Why architecture matters here
MCP transports look interchangeable but are not. stdio is fast, simple, and only local — the child process model. HTTP/SSE works remotely but adds server-side state and reconnect complexity. Streamable HTTP unifies bidirectional messages on one endpoint, simplifying operations at some cost of protocol complexity.
The architecture matters because your product decisions push you toward one or the other. A desktop app with local tools uses stdio. A hosted SaaS MCP server uses streamable HTTP for scale. A legacy integration might use HTTP+SSE. Each has ops implications — timeouts, backpressure, session resume.
Understanding the pieces makes those choices with intent rather than by copy-paste.
The architecture: every piece explained
The top strip is the transport landscape. MCP client is the host process (a code editor, agent runtime, or IDE). stdio transport spawns the MCP server as a child process and communicates via stdin/stdout with newline-delimited JSON-RPC. HTTP + SSE uses a POST endpoint for requests and an SSE stream for server-initiated messages and responses. Streamable HTTP uses a single endpoint that upgrades to a bidirectional message stream, letting request/response and server notifications share one connection.
The middle row is the shared machinery. JSON-RPC framing defines requests, responses, and notifications by their fields (id, method, params). Init handshake negotiates protocol version; incompatible clients/servers fail early. Capability negotiation exchanges what each side supports — tools, resources, prompts, sampling. Auth + sessions — bearer tokens, OAuth flows, cookies — differ by transport but are consistent in intent.
The lower rows are resilience and ops. Reconnect + resume lets HTTP transports resume a session after network hiccups. Observability logs framed messages and pings for liveness. Ops tunes timeouts, rate limits, and backpressure per transport based on client and server characteristics.
End-to-end flow
End-to-end: a desktop MCP client spawns a local server via stdio. Init handshake exchanges version and capabilities; client discovers 5 tools and 12 resources.
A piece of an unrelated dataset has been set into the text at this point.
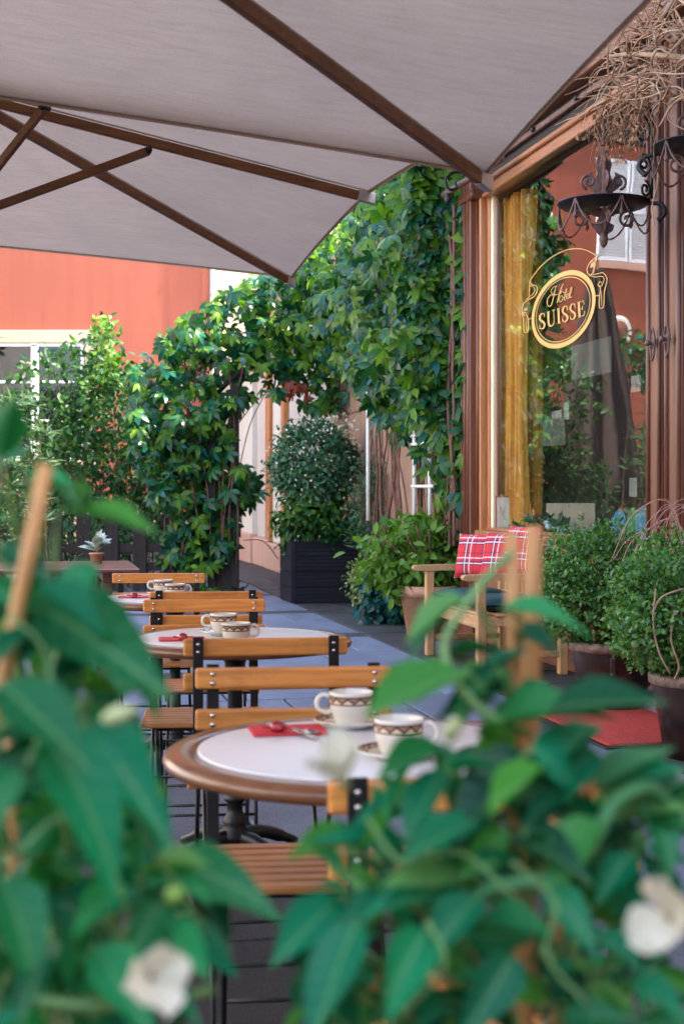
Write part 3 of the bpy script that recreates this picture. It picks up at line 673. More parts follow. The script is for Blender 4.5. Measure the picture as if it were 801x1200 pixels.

User asks a question; client calls tools/list, then invokes a tool via tools/call; server responds with results. Later, the client connects to a hosted MCP server via streamable HTTP. Auth is OAuth-based; the client receives a session ID. Requests flow over POST; the server pushes progress notifications on the same stream. A network blip; the client reconnects with the same session ID and resumes; no data loss. Observability shows framed request/response timings and reconnect events.